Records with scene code
## begin
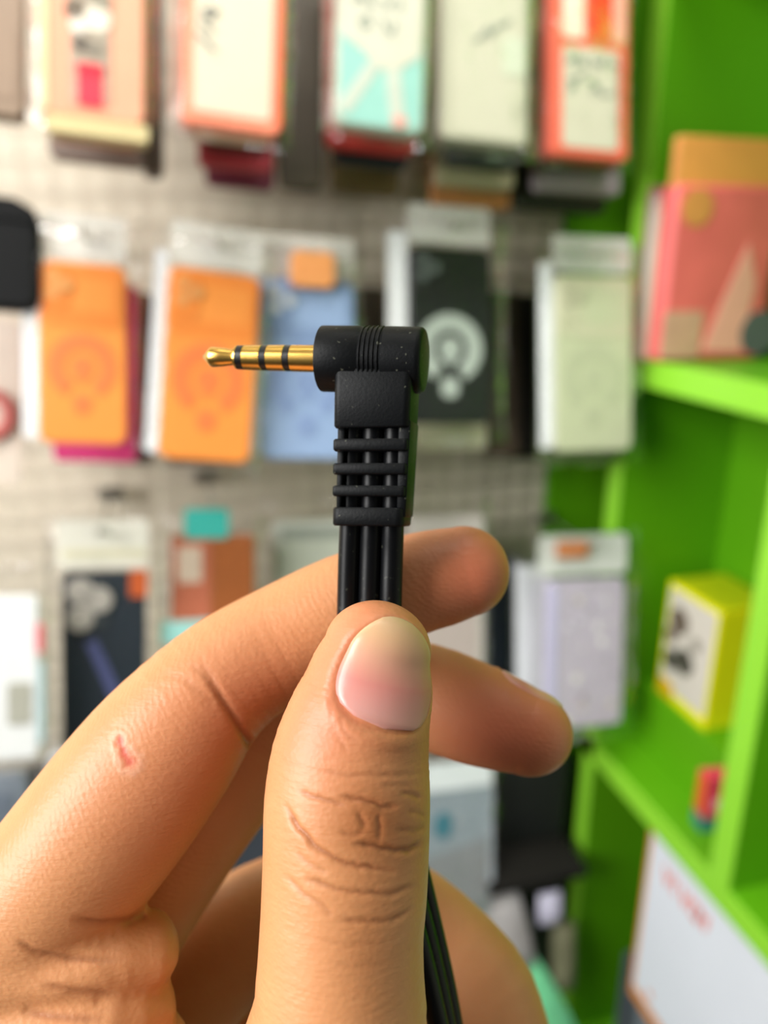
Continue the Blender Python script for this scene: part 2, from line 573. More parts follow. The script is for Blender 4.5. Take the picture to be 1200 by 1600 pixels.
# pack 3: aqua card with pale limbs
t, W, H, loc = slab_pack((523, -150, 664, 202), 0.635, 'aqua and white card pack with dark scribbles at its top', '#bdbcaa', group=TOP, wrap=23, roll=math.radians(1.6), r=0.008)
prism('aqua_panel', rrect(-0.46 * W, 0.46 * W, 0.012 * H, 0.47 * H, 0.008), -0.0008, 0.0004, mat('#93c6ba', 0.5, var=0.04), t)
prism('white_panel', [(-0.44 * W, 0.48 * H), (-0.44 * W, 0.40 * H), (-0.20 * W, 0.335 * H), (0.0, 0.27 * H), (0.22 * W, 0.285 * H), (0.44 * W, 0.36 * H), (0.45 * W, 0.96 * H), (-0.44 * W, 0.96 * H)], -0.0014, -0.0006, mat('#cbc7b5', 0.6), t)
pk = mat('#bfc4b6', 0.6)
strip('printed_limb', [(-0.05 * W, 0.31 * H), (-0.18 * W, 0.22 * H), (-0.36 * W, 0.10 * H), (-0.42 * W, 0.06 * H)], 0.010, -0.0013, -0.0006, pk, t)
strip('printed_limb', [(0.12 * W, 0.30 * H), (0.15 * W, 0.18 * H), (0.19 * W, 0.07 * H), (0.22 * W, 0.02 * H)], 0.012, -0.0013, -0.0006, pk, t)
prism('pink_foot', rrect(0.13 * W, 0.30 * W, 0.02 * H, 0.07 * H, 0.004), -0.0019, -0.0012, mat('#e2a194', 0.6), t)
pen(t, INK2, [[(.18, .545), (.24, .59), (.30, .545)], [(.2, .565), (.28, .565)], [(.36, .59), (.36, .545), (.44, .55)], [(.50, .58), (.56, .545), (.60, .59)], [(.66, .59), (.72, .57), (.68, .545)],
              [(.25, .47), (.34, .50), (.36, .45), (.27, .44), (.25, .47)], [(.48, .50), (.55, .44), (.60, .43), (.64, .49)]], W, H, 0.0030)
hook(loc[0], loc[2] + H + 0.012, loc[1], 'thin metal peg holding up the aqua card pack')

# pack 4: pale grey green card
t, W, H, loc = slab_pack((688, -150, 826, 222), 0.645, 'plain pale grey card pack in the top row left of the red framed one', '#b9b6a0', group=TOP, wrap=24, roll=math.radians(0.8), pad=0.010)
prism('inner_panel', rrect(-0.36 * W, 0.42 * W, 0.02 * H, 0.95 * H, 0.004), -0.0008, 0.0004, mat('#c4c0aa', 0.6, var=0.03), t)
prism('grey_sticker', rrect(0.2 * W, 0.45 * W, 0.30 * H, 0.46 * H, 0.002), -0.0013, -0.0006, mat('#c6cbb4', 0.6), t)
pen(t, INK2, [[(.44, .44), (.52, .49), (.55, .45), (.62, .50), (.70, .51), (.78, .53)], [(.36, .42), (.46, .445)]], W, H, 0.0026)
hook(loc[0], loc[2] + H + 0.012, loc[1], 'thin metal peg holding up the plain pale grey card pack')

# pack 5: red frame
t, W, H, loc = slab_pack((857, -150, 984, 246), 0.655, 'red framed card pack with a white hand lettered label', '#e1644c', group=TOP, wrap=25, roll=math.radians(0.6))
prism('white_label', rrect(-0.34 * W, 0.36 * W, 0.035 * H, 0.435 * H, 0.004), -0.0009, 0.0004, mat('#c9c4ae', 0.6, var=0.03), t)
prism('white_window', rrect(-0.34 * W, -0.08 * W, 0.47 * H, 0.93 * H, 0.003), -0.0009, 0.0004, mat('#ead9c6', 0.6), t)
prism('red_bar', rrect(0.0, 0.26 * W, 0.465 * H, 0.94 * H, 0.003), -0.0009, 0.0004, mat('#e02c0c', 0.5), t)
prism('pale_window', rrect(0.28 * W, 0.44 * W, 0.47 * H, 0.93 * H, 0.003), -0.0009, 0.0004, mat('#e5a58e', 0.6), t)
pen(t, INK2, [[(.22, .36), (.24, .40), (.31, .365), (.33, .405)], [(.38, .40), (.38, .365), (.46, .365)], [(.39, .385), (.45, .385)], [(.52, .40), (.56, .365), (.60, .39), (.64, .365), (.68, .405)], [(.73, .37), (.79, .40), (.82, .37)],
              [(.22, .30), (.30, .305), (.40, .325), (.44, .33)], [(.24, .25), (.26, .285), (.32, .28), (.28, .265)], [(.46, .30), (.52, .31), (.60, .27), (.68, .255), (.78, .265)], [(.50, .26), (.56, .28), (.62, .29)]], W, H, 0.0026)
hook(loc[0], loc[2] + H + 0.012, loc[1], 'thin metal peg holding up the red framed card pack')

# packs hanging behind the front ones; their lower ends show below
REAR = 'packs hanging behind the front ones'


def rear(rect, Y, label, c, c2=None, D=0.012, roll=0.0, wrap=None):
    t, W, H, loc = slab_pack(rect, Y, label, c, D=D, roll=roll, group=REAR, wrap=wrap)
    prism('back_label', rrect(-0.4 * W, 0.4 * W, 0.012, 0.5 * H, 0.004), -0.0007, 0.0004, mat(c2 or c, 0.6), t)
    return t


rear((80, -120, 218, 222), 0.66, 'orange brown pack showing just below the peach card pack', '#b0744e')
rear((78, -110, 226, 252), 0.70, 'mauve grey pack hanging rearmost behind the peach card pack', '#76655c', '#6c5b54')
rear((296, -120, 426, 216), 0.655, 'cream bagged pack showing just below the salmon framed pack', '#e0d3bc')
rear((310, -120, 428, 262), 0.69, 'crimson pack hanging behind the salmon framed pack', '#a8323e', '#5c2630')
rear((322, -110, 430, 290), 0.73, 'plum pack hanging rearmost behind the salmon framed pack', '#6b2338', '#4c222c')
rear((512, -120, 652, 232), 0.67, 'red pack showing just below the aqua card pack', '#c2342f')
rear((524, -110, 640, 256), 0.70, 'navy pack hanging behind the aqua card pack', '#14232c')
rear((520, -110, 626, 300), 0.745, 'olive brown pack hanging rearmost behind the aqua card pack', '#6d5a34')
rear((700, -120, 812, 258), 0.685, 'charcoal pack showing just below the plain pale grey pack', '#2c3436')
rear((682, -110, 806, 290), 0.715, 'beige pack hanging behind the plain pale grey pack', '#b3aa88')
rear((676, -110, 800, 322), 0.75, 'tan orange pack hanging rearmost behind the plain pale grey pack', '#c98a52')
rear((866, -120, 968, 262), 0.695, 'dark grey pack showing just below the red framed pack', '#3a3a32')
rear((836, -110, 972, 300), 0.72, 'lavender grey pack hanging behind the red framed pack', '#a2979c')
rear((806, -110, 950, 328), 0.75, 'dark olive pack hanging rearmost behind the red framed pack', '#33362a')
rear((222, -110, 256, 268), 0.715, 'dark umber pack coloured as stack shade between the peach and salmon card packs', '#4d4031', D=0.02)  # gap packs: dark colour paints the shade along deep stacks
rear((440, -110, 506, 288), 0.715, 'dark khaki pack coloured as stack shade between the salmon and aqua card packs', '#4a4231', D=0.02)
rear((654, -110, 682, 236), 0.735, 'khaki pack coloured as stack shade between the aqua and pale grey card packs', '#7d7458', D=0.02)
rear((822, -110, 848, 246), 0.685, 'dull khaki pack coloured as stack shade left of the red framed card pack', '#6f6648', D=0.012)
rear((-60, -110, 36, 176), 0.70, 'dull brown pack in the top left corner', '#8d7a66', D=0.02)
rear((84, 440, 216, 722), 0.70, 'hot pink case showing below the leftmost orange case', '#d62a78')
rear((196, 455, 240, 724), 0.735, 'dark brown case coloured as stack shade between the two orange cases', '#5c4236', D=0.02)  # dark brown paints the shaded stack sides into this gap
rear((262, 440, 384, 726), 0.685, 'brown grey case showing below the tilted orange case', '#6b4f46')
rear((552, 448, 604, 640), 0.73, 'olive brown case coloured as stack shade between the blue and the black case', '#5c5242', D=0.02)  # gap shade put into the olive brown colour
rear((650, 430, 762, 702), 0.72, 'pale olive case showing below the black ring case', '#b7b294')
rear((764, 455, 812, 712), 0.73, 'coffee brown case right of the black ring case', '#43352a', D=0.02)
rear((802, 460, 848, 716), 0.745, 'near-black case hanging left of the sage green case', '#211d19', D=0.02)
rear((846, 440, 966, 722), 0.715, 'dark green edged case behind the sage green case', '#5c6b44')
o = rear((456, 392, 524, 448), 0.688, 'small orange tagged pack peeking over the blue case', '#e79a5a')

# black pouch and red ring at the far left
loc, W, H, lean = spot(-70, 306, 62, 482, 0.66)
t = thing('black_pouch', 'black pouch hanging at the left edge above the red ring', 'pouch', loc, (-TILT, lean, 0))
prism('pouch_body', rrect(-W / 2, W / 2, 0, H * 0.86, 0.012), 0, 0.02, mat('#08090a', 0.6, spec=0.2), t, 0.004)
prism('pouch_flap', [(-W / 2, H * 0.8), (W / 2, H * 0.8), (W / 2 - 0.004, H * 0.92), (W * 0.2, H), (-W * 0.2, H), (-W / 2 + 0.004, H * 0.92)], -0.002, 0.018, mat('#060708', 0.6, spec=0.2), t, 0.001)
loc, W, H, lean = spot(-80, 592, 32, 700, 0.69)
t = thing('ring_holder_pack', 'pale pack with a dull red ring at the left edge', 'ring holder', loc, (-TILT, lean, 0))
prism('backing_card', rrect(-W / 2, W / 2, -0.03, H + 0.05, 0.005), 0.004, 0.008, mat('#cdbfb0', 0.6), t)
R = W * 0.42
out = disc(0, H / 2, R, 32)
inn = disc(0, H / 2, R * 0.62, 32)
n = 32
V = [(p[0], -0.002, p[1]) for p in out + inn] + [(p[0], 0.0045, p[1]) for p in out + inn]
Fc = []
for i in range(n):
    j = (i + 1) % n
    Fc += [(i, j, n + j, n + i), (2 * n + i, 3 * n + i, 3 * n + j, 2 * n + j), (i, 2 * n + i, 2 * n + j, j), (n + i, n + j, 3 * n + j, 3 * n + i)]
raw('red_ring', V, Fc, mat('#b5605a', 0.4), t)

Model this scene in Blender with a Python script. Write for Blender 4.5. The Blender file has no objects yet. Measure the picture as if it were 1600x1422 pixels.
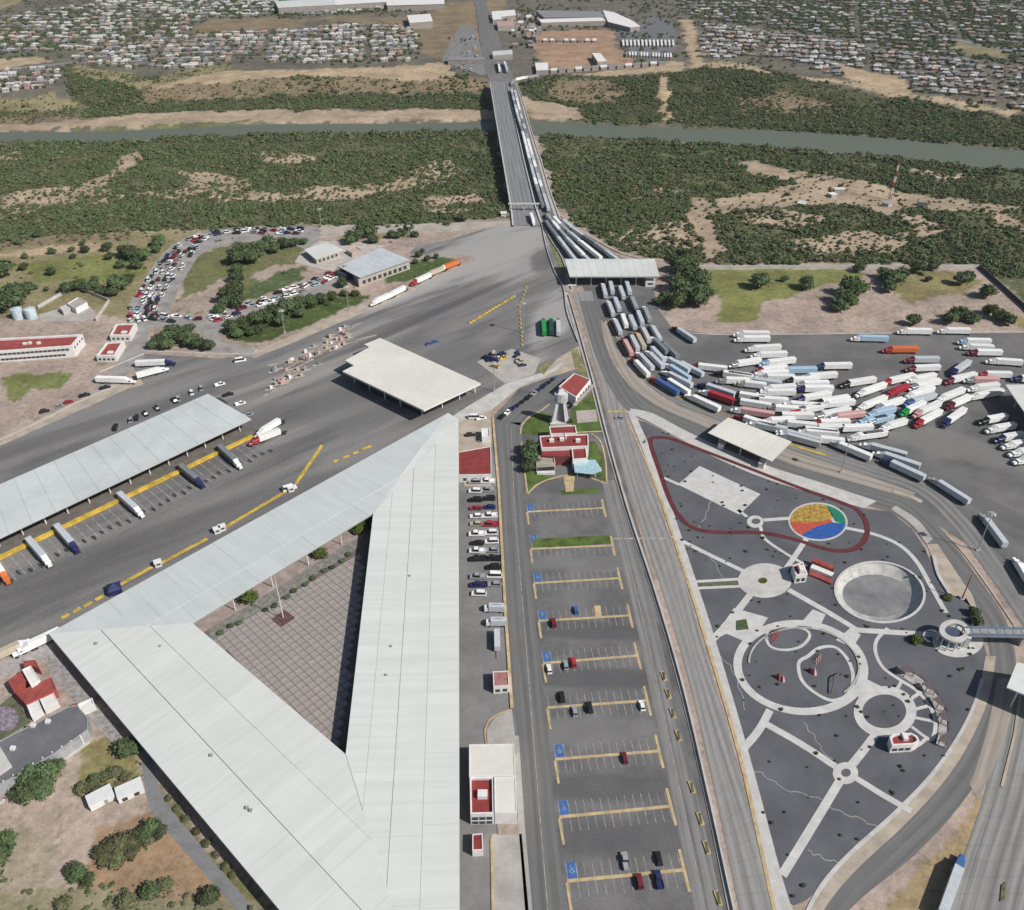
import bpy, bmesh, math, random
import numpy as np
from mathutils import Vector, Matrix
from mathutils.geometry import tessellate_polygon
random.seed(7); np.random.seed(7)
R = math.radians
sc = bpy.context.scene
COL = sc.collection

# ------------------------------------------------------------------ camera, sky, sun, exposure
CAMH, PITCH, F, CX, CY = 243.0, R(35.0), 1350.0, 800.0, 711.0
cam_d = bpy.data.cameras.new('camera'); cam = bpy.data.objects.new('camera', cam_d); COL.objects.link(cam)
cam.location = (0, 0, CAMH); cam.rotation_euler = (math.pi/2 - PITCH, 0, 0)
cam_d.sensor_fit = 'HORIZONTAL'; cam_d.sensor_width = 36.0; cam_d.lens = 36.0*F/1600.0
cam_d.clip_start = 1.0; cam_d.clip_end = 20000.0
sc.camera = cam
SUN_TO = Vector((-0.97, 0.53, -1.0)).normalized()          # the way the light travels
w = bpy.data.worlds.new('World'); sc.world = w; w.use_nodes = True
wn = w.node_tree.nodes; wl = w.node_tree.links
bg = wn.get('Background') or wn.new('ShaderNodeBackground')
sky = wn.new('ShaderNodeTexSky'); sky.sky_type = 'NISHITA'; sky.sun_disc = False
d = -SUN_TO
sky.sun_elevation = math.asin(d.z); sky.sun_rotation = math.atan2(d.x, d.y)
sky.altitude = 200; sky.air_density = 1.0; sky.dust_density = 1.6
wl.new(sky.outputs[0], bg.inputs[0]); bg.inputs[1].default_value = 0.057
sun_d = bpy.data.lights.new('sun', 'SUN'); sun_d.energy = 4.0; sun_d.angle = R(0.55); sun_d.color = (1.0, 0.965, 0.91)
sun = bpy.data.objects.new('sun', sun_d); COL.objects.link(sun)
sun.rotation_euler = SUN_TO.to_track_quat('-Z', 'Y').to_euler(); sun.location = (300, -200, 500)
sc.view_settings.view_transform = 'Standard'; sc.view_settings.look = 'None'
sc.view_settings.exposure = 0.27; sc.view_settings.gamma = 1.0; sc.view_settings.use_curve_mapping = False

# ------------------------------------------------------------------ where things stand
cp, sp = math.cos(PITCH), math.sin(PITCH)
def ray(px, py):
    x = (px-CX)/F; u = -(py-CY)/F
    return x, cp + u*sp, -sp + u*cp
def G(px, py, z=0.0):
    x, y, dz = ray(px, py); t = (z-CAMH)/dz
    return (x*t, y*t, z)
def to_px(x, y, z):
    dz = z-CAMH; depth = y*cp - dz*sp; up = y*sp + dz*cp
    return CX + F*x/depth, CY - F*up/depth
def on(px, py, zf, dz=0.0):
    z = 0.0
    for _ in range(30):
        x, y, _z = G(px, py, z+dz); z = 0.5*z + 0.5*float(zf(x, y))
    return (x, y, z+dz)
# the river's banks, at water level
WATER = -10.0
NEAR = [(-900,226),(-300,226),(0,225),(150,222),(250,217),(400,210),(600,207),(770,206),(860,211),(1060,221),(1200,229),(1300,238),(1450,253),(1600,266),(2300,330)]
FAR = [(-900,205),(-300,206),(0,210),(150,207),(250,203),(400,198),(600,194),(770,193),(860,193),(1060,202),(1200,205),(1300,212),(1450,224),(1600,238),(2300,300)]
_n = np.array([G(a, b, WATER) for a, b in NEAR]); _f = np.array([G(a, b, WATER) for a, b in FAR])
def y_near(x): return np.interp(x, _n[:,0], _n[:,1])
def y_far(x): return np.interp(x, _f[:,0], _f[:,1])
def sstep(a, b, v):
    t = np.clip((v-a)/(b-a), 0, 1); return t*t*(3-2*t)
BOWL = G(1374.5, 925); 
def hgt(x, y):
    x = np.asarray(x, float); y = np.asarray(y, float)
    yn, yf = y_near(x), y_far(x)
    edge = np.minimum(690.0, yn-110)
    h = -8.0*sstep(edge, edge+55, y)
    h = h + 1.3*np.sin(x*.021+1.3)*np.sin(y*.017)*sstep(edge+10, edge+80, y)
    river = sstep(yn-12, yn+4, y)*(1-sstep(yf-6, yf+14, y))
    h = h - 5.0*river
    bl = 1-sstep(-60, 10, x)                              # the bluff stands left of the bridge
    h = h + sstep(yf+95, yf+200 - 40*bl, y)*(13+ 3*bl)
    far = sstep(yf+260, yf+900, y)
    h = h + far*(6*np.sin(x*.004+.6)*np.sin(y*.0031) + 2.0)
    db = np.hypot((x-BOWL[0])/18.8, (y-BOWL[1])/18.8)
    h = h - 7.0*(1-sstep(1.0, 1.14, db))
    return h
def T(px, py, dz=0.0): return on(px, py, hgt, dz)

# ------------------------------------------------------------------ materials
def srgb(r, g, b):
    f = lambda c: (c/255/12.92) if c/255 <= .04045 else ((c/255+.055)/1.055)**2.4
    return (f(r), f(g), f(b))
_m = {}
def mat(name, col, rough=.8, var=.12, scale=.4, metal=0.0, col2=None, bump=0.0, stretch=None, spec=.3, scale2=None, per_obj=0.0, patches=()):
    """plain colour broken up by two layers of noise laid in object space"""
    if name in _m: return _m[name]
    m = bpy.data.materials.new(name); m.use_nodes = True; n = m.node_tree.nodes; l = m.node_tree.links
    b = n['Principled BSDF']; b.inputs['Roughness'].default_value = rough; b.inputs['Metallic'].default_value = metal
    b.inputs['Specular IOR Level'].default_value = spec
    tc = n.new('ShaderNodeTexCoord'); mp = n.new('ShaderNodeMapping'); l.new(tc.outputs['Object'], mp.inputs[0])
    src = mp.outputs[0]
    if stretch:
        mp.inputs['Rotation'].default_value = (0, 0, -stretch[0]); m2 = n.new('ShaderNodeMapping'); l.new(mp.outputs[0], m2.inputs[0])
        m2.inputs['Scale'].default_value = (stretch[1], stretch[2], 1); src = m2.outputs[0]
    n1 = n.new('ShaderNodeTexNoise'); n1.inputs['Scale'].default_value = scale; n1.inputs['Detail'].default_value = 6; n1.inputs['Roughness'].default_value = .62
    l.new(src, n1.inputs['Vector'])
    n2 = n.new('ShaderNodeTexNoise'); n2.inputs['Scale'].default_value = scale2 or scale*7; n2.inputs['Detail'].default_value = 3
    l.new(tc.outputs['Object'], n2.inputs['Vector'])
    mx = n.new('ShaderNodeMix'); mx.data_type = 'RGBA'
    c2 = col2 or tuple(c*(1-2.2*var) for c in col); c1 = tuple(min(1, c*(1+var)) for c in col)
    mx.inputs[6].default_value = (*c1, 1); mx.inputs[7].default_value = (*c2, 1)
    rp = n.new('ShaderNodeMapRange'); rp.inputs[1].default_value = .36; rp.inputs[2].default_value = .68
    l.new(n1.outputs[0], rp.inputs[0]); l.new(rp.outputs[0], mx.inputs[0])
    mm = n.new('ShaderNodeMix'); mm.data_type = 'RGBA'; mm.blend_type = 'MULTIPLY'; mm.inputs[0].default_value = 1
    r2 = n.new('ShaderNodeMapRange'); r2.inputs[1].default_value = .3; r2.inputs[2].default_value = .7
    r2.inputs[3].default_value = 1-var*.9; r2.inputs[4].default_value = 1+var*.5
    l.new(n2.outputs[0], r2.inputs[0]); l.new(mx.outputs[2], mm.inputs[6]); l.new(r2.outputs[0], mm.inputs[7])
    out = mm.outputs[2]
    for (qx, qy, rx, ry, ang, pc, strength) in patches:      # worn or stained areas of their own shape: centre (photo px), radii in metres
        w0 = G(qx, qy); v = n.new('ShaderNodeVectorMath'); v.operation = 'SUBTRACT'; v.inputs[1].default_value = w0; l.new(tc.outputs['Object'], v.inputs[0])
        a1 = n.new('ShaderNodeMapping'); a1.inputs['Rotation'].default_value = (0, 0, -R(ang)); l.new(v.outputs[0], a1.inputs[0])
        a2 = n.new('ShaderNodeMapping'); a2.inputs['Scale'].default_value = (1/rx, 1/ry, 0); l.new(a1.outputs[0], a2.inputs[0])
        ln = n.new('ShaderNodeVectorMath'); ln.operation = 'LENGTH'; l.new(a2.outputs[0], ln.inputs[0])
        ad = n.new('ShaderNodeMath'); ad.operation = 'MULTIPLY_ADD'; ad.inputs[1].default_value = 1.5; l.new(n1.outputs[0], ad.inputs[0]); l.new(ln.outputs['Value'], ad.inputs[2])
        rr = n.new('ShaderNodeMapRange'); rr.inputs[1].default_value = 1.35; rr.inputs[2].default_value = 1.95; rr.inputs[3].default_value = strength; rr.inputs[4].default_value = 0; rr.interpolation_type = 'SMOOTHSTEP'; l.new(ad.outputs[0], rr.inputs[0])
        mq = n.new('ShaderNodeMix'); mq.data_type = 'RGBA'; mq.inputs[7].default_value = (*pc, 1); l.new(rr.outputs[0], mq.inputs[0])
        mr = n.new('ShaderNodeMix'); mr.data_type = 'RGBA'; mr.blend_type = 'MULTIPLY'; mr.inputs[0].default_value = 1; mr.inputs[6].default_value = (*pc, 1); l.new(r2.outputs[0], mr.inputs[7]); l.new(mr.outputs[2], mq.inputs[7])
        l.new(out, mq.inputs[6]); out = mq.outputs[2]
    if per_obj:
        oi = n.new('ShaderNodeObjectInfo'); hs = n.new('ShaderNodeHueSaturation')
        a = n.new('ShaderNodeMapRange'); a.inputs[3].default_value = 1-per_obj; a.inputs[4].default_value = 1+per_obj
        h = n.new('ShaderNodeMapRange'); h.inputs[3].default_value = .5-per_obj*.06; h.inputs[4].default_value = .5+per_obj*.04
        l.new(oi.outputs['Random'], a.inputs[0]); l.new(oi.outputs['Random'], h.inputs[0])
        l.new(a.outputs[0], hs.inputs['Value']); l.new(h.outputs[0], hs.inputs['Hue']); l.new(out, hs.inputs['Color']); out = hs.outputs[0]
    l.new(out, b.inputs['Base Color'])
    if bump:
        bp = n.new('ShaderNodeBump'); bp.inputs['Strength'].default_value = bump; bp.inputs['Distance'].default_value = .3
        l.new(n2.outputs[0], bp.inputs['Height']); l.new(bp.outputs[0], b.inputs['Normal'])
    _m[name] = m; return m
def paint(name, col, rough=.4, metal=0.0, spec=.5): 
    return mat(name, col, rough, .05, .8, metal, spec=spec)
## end
**Requirement:** Repeat only the lines from the one holding "Model this scene" to the one holding "sc.view_settings.exposure = 0.27;", both ends included, and drop the images.

**Full output:**
Model this scene in Blender with a Python script. Write for Blender 4.5. The Blender file has no objects yet. Measure the picture as if it were 1600x1422 pixels.
import bpy, bmesh, math, random
import numpy as np
from mathutils import Vector, Matrix
from mathutils.geometry import tessellate_polygon
random.seed(7); np.random.seed(7)
R = math.radians
sc = bpy.context.scene
COL = sc.collection

# ------------------------------------------------------------------ camera, sky, sun, exposure
CAMH, PITCH, F, CX, CY = 243.0, R(35.0), 1350.0, 800.0, 711.0
cam_d = bpy.data.cameras.new('camera'); cam = bpy.data.objects.new('camera', cam_d); COL.objects.link(cam)
cam.location = (0, 0, CAMH); cam.rotation_euler = (math.pi/2 - PITCH, 0, 0)
cam_d.sensor_fit = 'HORIZONTAL'; cam_d.sensor_width = 36.0; cam_d.lens = 36.0*F/1600.0
cam_d.clip_start = 1.0; cam_d.clip_end = 20000.0
sc.camera = cam
SUN_TO = Vector((-0.97, 0.53, -1.0)).normalized()          # the way the light travels
w = bpy.data.worlds.new('World'); sc.world = w; w.use_nodes = True
wn = w.node_tree.nodes; wl = w.node_tree.links
bg = wn.get('Background') or wn.new('ShaderNodeBackground')
sky = wn.new('ShaderNodeTexSky'); sky.sky_type = 'NISHITA'; sky.sun_disc = False
d = -SUN_TO
sky.sun_elevation = math.asin(d.z); sky.sun_rotation = math.atan2(d.x, d.y)
sky.altitude = 200; sky.air_density = 1.0; sky.dust_density = 1.6
wl.new(sky.outputs[0], bg.inputs[0]); bg.inputs[1].default_value = 0.057
sun_d = bpy.data.lights.new('sun', 'SUN'); sun_d.energy = 4.0; sun_d.angle = R(0.55); sun_d.color = (1.0, 0.965, 0.91)
sun = bpy.data.objects.new('sun', sun_d); COL.objects.link(sun)
sun.rotation_euler = SUN_TO.to_track_quat('-Z', 'Y').to_euler(); sun.location = (300, -200, 500)
sc.view_settings.view_transform = 'Standard'; sc.view_settings.look = 'None'
sc.view_settings.exposure = 0.27; sc.view_settings.gamma = 1.0; sc.view_settings.use_curve_mapping = False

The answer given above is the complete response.